In the Kanjuruhan case, this collective public action could be treated as a reconciliation process between the public and security apparatus. The collective action can also serve as a corrective measure in which the public plays a crucial role in solving the problem through engagement with the security apparatus.

Collective action will help the parties involved become aware of these issues, understand them and acknowledge them in a “balanced” perspective, thus preventing a blame game and instead encouraging efforts to find an agreeable and impartial solution.

In the aftermath of the Malang tragedy, various elements of society, ranging from soccer club fans to students, initiated collective actions in displays of solidarity with and compassion for victims of the incident through mass prayers.

This could be the starting point for building engagement between the public and security officers. Security officers should take “symbolic meanings” of the public actions as an engagement strategy for reconciliation.

The collective solidarity has produced at least two forms of awareness.

The first is moral awareness. The incident has marked a turning point for soccer fans toward maturity that places human values over blind fanaticism. In Yogyakarta, for example, supporters of Persis Solo gathered with supporters of a rival club for a mass prayer at Mandala Krida Stadium. As a display of solidarity and compassion, they agreed to end their enmity.

The various acts of solidarity cannot be interpreted as mere forms of compassion. More than that, the people joined the calls for justice for the victims of the Kanjuruhan tragedy.

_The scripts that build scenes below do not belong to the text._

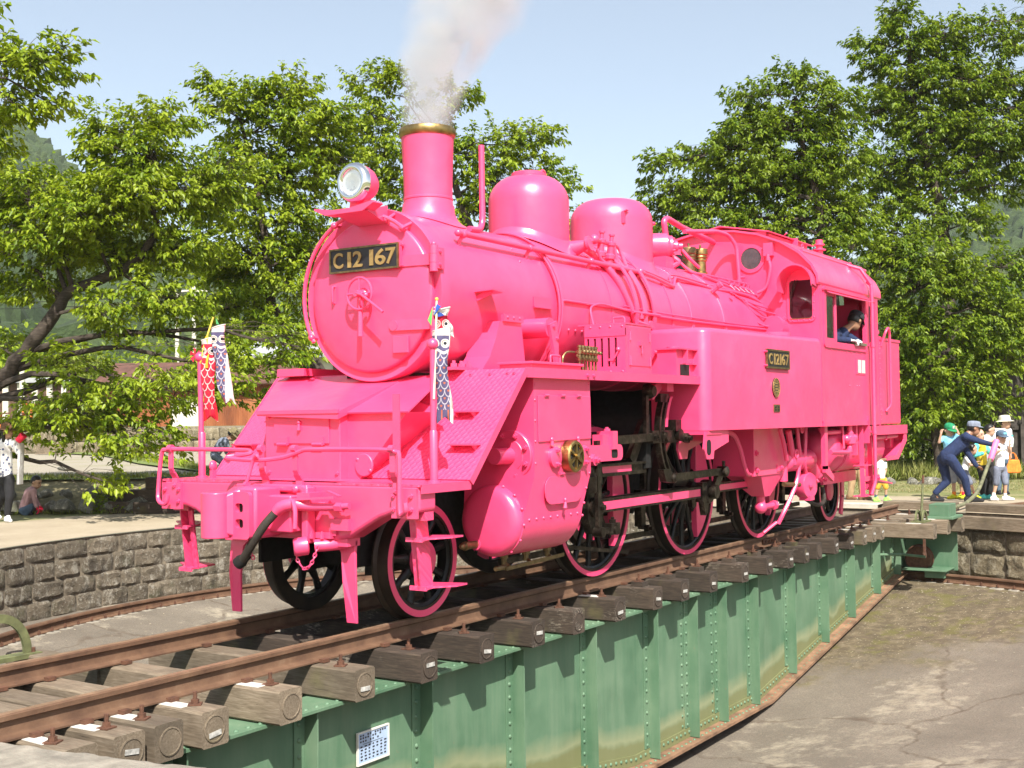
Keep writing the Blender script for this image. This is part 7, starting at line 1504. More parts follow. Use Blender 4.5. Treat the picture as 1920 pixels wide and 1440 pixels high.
for s in (-1, 1):
    b = MB(); p = V((CX,0,0))+d*8.55+n_*s*.565-V((0,0,0)); q = p+d*14
    rows = [[tuple(c+n_*y+V((0,0,-.13+z))) for y, z in RP] for c in (p, q)]; b.grid(rows, True); k = len(RP); b.f += [tuple(range(k)), tuple(range(k, 2*k))]
    tag(b.build('approach_rail', M['rail'], None, smooth=30), ('left' if s > 0 else 'right')+'hand rusty rail of the approach track at the right edge', 'rail', 'approach track rails')
# ---- hills with forest
def hill_h(lon):                                      # height over bearing (degrees right of the entrance axis)
    pts = [(-180,30),(-70,56),(-40,56),(-27,54),(-22.5,53),(-20,44),(-15,30),(-8,18),(0,14),(8,16),(13,20),(17,28),(22,36),(30,42),(60,50),(120,40),(180,30)]
    return float(np.interp(lon, [p[0] for p in pts], [p[1] for p in pts]))
rows = []; lons = np.arange(-75, 76, 1.5)
HD, HF = [70, 140, 220, 300, 380, 460, 600, 800], [0, .06, .25, .5, .78, 1.0, 1.03, .8]
for d, f_ in zip(HD, HF):
    rows.append([tuple(yd(d*math.sin(R(l)), d*math.cos(R(l)), 1.5+2*hill_h(l)*f_+(5*noise.noise(V((l*.12, d*.01, 4)))*f_ if f_ else -2))) for l in lons])
def forest_mat(name, stops):
    k = N(name).world(); f = k.noise(.06, 5, .65); f2 = k.noise(.9, 6, .75); c = k.ramp(f, (.3, stops[0]), (.5, stops[1]), (.7, stops[2])); c = k.mix(k.ramp(f2, (.35, .6), (.6, 0.0)), c, tuple(x*.45 for x in stops[0])); k.col(c); k.rough(.9); k.bump(f2, 1.0, .6); return k.m
M['forest'] = forest_mat('hill_forest', ((.022,.045,.013), (.045,.078,.020), (.085,.12,.03)))
MB().grid(rows).build('wooded_hills', M['forest'], fix=False, kind='structure')
rs = np.random.RandomState(8); base = MB().sph((0,0,0), 1, (1,1,1), 6, 4); bv = np.array(base.v); VV = []; FF = []; off = 0; bf3 = [f for f in base.f if len(f) == 3]; bf4 = [f for f in base.f if len(f) == 4]
for i in range(15000):
    l = rs.uniform(-31, 32); d = 110+380*rs.rand()**.85; p = yd(d*math.sin(R(l)), d*math.cos(R(l)), 1.5+2*hill_h(l)*float(np.interp(d, HD, HF))); s = rs.uniform(1.5, 3.4)
    q = bv*np.array([s, s, s*rs.uniform(.9, 1.7)])*(1+.25*rs.normal(size=(len(bv), 1))); VV.append(q+np.array([p.x, p.y, p.z+s*.4])); FF += [tuple(k+off for k in f) for f in base.f]; off += len(bv)
me = bpy.data.meshes.new('forest_canopy'); me.from_pydata(np.concatenate(VV).tolist(), [], FF); link('forest_canopy', me, M['forest'], None, smooth=60, kind='stuff')
# bushes on the near foot of the hill, one leafy mass
PP, DD, NNN, LL = [], [], [], []
for i in range(150):
    l = rs.uniform(-29, 27); d = rs.uniform(58, 105); r_ = rs.uniform(1.6, 3.6); p = np.array(yd(d*math.sin(R(l)), d*math.cos(R(l)), 1.5+(d-58)*.06)); n = 420; u = rs.normal(size=(n, 3)); u /= np.linalg.norm(u, axis=1, keepdims=True); u[:, 2] = np.abs(u[:, 2])
    PP.append(p+u*np.array([r_, r_, r_*rs.uniform(.8, 1.6)])*rs.uniform(.7, 1.1, n)[:, None]); dd = u+rs.normal(size=(n, 3))*.5; dd[:, 2] -= .5; dd /= np.linalg.norm(dd, axis=1, keepdims=True); DD.append(dd); NNN.append(rs.normal(size=(n, 3))*.4+np.array([0, 0, 1.])); LL.append(rs.uniform(.35, .65, n))
L = np.concatenate(LL); o = leaves_mesh('hill_foot_bushes', np.concatenate(PP), np.concatenate(DD), np.concatenate(NNN), L, L*.55, M['leaf'], None); o['kind'] = 'stuff'
# pale shrub by the barn
def shrub(name, lab, lat, dep, z, r_, h, n, mat, seed, leaf=.16):
    rs = np.random.RandomState(seed); root = thing(name, lab, 'shrub', yd(lat, dep, z)); u = rs.normal(size=(n, 3)); u /= np.linalg.norm(u, axis=1, keepdims=True); u[:, 2] = np.abs(u[:, 2]); rad = rs.uniform(.55, 1.1, n)[:, None]
    cl = np.array([.25*noise.noise(V(x)*2.2+V((seed,0,0))) for x in u])[:, None]; P = u*np.array([r_, r_, h])*(rad+cl); D_ = u+rs.normal(size=(n, 3))*.5; D_[:, 2] -= .5; D_ /= np.linalg.norm(D_, axis=1, keepdims=True); NN = rs.normal(size=(n, 3))*.5+np.array([0,0,1.]); L = leaf*rs.uniform(.6, 1.2, n)
    o = leaves_mesh('foliage', P, D_, NN, L, L*.5, M[mat], root); o['kind'] = 'stuff'; o.location = (0, 0, 0)
    b = MB()
    for i in range(6): a = 2*PI*i/6; b.tube([(0,0,-.1), (r_*.3*math.cos(a), r_*.3*math.sin(a), h*.5), (r_*.6*math.cos(a), r_*.6*math.sin(a), h*.9)], [.05, .03, .01], 5)
    o = b.build('stems', M['bark'], None, smooth=60); o.parent = root
shrub('pale_shrub', 'bright yellow green shrub beside the slatted barn', -18.6, 53, 1.4, 1.7, 2.9, 6000, 'leafyellow', 5)
shrub('dark_shrub', 'dark round shrub between the barn and the rusty shed', -16.8, 55, 1.4, 1.8, 2.4, 4000, 'leafdark', 6)
shrub('dark_shrub', 'broad dark shrub behind the middle of the locomotive', 1.0, 33, -.1, 3.0, 2.6, 6000, 'leafdark', 7)
shrub('dark_shrub', 'broad dark shrub behind the side tank and cab', 6.0, 33, -.1, 3.2, 3.2, 7000, 'leafdark', 8)
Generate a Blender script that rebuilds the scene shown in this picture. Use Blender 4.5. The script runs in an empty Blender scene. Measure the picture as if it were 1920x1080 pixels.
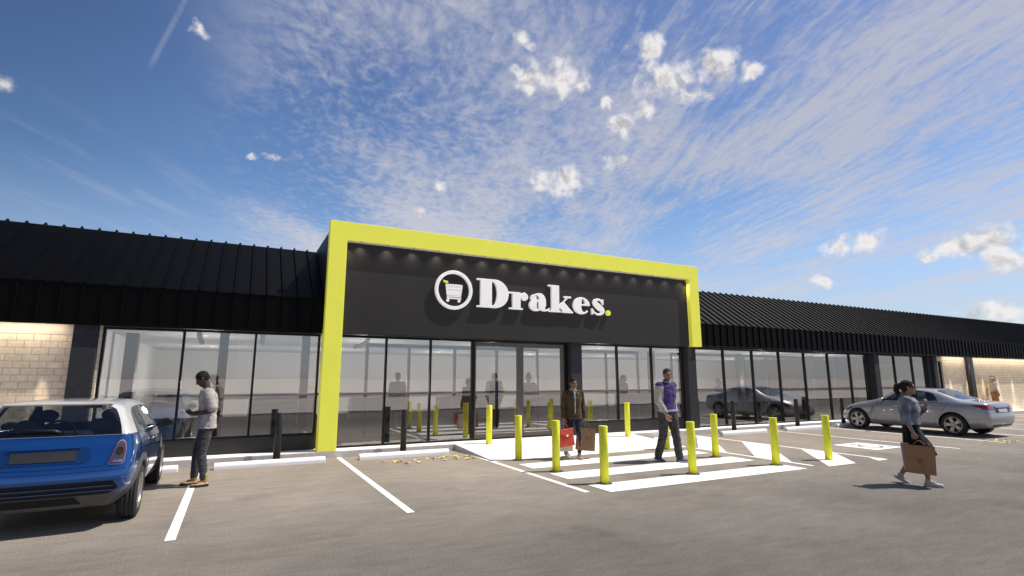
import bpy, bmesh, math, random
from mathutils import Vector, Matrix
from mathutils.bvhtree import BVHTree
random.seed(7)
R = math.radians
PI = math.pi
scene = bpy.context.scene
COL = scene.collection
scene.view_settings.view_transform = 'Standard'; scene.view_settings.look = 'None'; scene.view_settings.exposure = 0; scene.view_settings.gamma = 1

# ------------------------------------------------------------------ materials
def mat(name):
    m = bpy.data.materials.new(name); m.use_nodes = True
    nt = m.node_tree
    for n in list(nt.nodes): nt.nodes.remove(n)
    out = nt.nodes.new('ShaderNodeOutputMaterial')
    return m, nt, out
def N(nt, t, **kw):
    n = nt.nodes.new(t)
    for k, v in kw.items():
        if k.startswith('i_'):
            key = k[2:]
            key = int(key) if key.isdigit() else key.replace('_', ' ')
            n.inputs[key].default_value = v
        else: setattr(n, k, v)
    return n
def L(nt, a, ao, b, bi): nt.links.new(a.outputs[ao], b.inputs[bi])
def ramp(nt, stops):
    n = nt.nodes.new('ShaderNodeValToRGB')
    while len(n.color_ramp.elements) < len(stops): n.color_ramp.elements.new(0.5)
    for e, (p, c) in zip(n.color_ramp.elements, stops):
        e.position = p; e.color = (*c, 1) if len(c) == 3 else c
    return n
def pbr(name, col, rough=.6, metal=0.0, spec=.5, var=.0, nscale=8.0, bump=0.0, bscale=60.0, coat=0.0, emis=None, estr=0, stretch=None):
    """principled material with a soft noise variation of colour, roughness and a fine bump"""
    m, nt, out = mat(name)
    b = N(nt, 'ShaderNodeBsdfPrincipled', i_Roughness=rough, i_Metallic=metal)
    b.inputs['Specular IOR Level'].default_value = spec
    b.inputs['Coat Weight'].default_value = coat
    b.inputs['Coat Roughness'].default_value = .04
    b.inputs['Base Color'].default_value = (*col, 1)
    tc = N(nt, 'ShaderNodeTexCoord')
    if var or bump:
        mp = N(nt, 'ShaderNodeMapping'); L(nt, tc, 'Object', mp, 'Vector')
        if stretch: mp.inputs['Scale'].default_value = stretch
    if var:
        n = N(nt, 'ShaderNodeTexNoise', i_Scale=nscale, i_Detail=6.0, i_Roughness=.6); L(nt, mp, 0, n, 'Vector')
        r = ramp(nt, [(.3, tuple(c*(1-var) for c in col)), (.7, tuple(min(1, c*(1+var)) for c in col))])
        L(nt, n, 'Fac', r, 'Fac'); L(nt, r, 'Color', b, 'Base Color')
        mr = N(nt, 'ShaderNodeMapRange', i_3=max(.02, rough-.08), i_4=min(1, rough+.08)); L(nt, n, 'Fac', mr, 0); L(nt, mr, 0, b, 'Roughness')
    if bump:
        n2 = N(nt, 'ShaderNodeTexNoise', i_Scale=bscale, i_Detail=4.0); L(nt, mp, 0, n2, 'Vector')
        bp = N(nt, 'ShaderNodeBump', i_Strength=bump, i_Distance=.01); L(nt, n2, 'Fac', bp, 'Height'); L(nt, bp, 0, b, 'Normal')
    if emis:
        b.inputs['Emission Color'].default_value = (*emis, 1); b.inputs['Emission Strength'].default_value = estr
    L(nt, b, 0, out, 0)
    return m

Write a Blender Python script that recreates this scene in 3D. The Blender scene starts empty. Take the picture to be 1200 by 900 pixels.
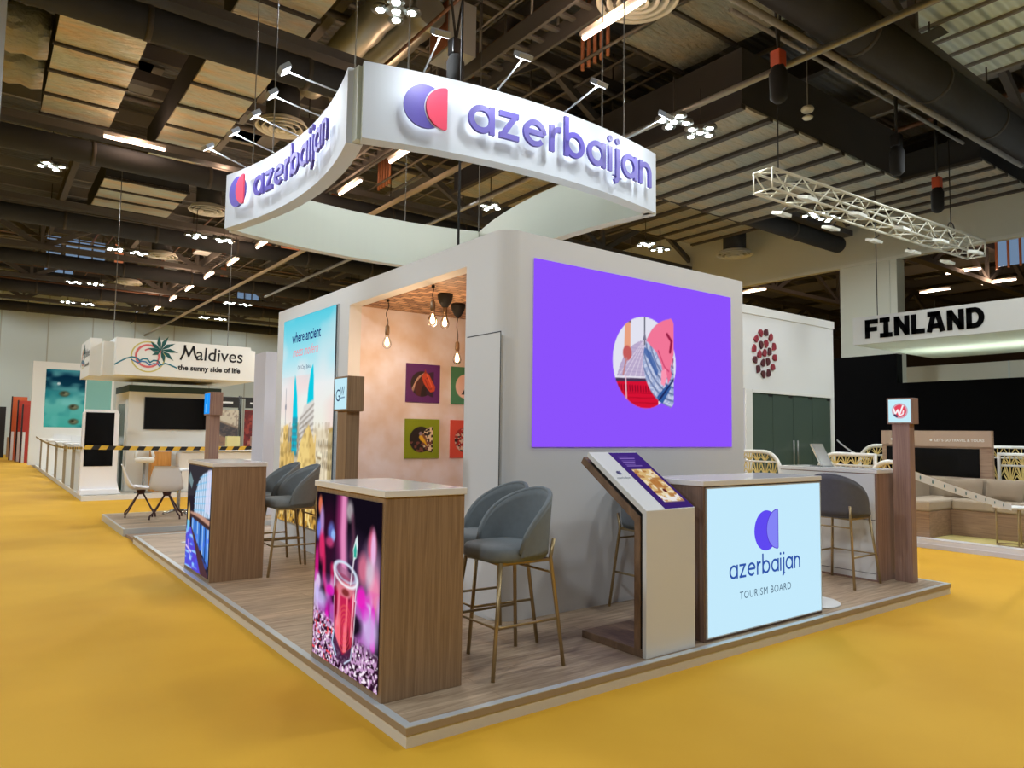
import bpy, bmesh, math, random
import numpy as np
from mathutils import Vector, Matrix
random.seed(7)
S = bpy.context.scene
COL = S.collection
PI = math.pi
PZ = 0.0994            # top of the booth platform

# ------------------------------------------------------------------ colour / materials
def lin(c):
    out = []
    for v in c[:3]:
        v = v / 255.0
        out.append(v / 12.92 if v <= 0.04045 else ((v + 0.055) / 1.055) ** 2.4)
    return tuple(out)

_M = {}
def mat(name, rgb=(200, 200, 200), rough=0.5, metal=0.0, emit=None, es=1.0, noise=0.0, nscale=4.0, bump=0.0, bscale=60.0, alpha=None, trans=0.0, spec=0.5, stretch=None, ior=None):
    if name in _M:
        return _M[name]
    m = bpy.data.materials.new(name)
    m.use_nodes = True
    nt = m.node_tree
    b = nt.nodes['Principled BSDF']
    c = lin(rgb)
    b.inputs['Base Color'].default_value = (*c, 1)
    b.inputs['Roughness'].default_value = rough
    b.inputs['Metallic'].default_value = metal
    b.inputs['Specular IOR Level'].default_value = spec
    if trans:
        b.inputs['Transmission Weight'].default_value = trans
    if ior:
        b.inputs['IOR'].default_value = ior
    if alpha is not None:
        b.inputs['Alpha'].default_value = alpha
    if emit is not None:
        b.inputs['Emission Color'].default_value = (*lin(emit), 1)
        b.inputs['Emission Strength'].default_value = es
    if noise or bump:
        tc = nt.nodes.new('ShaderNodeTexCoord')
        mp = nt.nodes.new('ShaderNodeMapping')
        if stretch:
            mp.inputs['Scale'].default_value = stretch
        nt.links.new(tc.outputs['Object'], mp.inputs['Vector'])
    if noise:
        n = nt.nodes.new('ShaderNodeTexNoise')
        n.inputs['Scale'].default_value = nscale
        n.inputs['Detail'].default_value = 5
        nt.links.new(mp.outputs['Vector'], n.inputs['Vector'])
        mx = nt.nodes.new('ShaderNodeMix')
        mx.data_type = 'RGBA'
        mx.inputs['A'].default_value = (*[max(0, v * (1 - noise)) for v in c], 1)
        mx.inputs['B'].default_value = (*[min(1, v * (1 + noise)) for v in c], 1)
        nt.links.new(n.outputs['Fac'], mx.inputs['Factor'])
        nt.links.new(mx.outputs['Result'], b.inputs['Base Color'])
    if bump:
        n2 = nt.nodes.new('ShaderNodeTexNoise')
        n2.inputs['Scale'].default_value = bscale
        n2.inputs['Detail'].default_value = 4
        nt.links.new(mp.outputs['Vector'], n2.inputs['Vector'])
        bp = nt.nodes.new('ShaderNodeBump')
        bp.inputs['Strength'].default_value = bump
        bp.inputs['Distance'].default_value = 0.02
        nt.links.new(n2.outputs['Fac'], bp.inputs['Height'])
        nt.links.new(bp.outputs['Normal'], b.inputs['Normal'])
    _M[name] = m
    return m

def wood(name, dark, light, stretch=(30, 30, 1.2), rough=0.5, plank=None):
    """Grain runs along the axis with the small stretch; plank=(w, l, axis) adds floor boards."""
    if name in _M:
        return _M[name]
    m = bpy.data.materials.new(name)
    m.use_nodes = True
    nt = m.node_tree
    b = nt.nodes['Principled BSDF']
    b.inputs['Roughness'].default_value = rough
    tc = nt.nodes.new('ShaderNodeTexCoord')
    mp = nt.nodes.new('ShaderNodeMapping')
    mp.inputs['Scale'].default_value = stretch
    nt.links.new(tc.outputs['Object'], mp.inputs['Vector'])
    n = nt.nodes.new('ShaderNodeTexNoise')
    n.inputs['Scale'].default_value = 1.6
    n.inputs['Detail'].default_value = 6
    n.inputs['Roughness'].default_value = 0.62
    n.inputs['Distortion'].default_value = 0.6
    nt.links.new(mp.outputs['Vector'], n.inputs['Vector'])
    r = nt.nodes.new('ShaderNodeValToRGB')
    r.color_ramp.elements[0].position = 0.32
    r.color_ramp.elements[0].color = (*lin(dark), 1)
    r.color_ramp.elements[1].position = 0.68
    r.color_ramp.elements[1].color = (*lin(light), 1)
    nt.links.new(n.outputs['Fac'], r.inputs['Fac'])
    last = r.outputs['Color']
    if plank:
        w, l = plank
        br = nt.nodes.new('ShaderNodeTexBrick')
        br.inputs['Scale'].default_value = 1.0
        br.inputs['Brick Width'].default_value = l
        br.inputs['Row Height'].default_value = w
        br.inputs['Mortar Size'].default_value = 0.0018
        br.inputs['Color1'].default_value = (0.62, 0.62, 0.62, 1)
        br.inputs['Color2'].default_value = (1, 1, 1, 1)
        br.inputs['Mortar'].default_value = (0.35, 0.33, 0.3, 1)
        nt.links.new(tc.outputs['Object'], br.inputs['Vector'])
        mx = nt.nodes.new('ShaderNodeMix')
        mx.data_type = 'RGBA'
        mx.blend_type = 'MULTIPLY'
        mx.inputs['Factor'].default_value = 0.75
        nt.links.new(last, mx.inputs['A'])
        nt.links.new(br.outputs['Color'], mx.inputs['B'])
        last = mx.outputs['Result']
    nt.links.new(last, b.inputs['Base Color'])
    _M[name] = m
    return m

def attr_mat(name, lit, strength=1.0, rough=0.6):
    if name in _M:
        return _M[name]
    m = bpy.data.materials.new(name)
    m.use_nodes = True
    nt = m.node_tree
    b = nt.nodes['Principled BSDF']
    a = nt.nodes.new('ShaderNodeAttribute')
    a.attribute_name = 'Col'
    b.inputs['Roughness'].default_value = rough
    if lit:
        b.inputs['Base Color'].default_value = (0, 0, 0, 1)
        b.inputs['Specular IOR Level'].default_value = 0.0
        nt.links.new(a.outputs['Color'], b.inputs['Emission Color'])
        b.inputs['Emission Strength'].default_value = strength
    else:
        nt.links.new(a.outputs['Color'], b.inputs['Base Color'])
    _M[name] = m
    return m

LIT = attr_mat('lit_picture', True, 1.0)
PRINT = attr_mat('printed_picture', False)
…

Second, the solidarity movement has generated awareness of law, knowing that moral understanding alone is not enough. The public knows law enforcement is imperative to uphold justice. In this regard Arema FC supporters have pledged to fight for the rights of the victims. We can expect them to help the fact-finding team for the sake of justice.

This legal awareness has given rise to calls for a thorough investigation. Not only do those expressions represent the anger of the public, they also show hope that law enforcement can settle the case beyond doubt.

Gaining public trust is a must for the security apparatus to resolve the case. For this reason the police’s public apology to the Kanjuruhan tragedy victims at a recent mass prayer is a step in the right direction, although some reacted cynically to the initiative.

From the efforts to build public engagement and trust, we can have confidence that the law will be enforced fairly. In addition, the engagement can push for more transparent and accountable security officers.

To conclude, various patterns of behavior from the public in response to the Kanjuruhan tragedy signal that people power remains and cannot be neglected. The public’s collective consciousness will spur various responses with the primary goal of ensuring that law enforcement and justice are carried out properly.

The principle of equality before the law must be upheld. As the Kanjuruhan nightmare has demonstrated, the rise of human values, togetherness and the search for justice are all constructed on broader public awareness and engagement.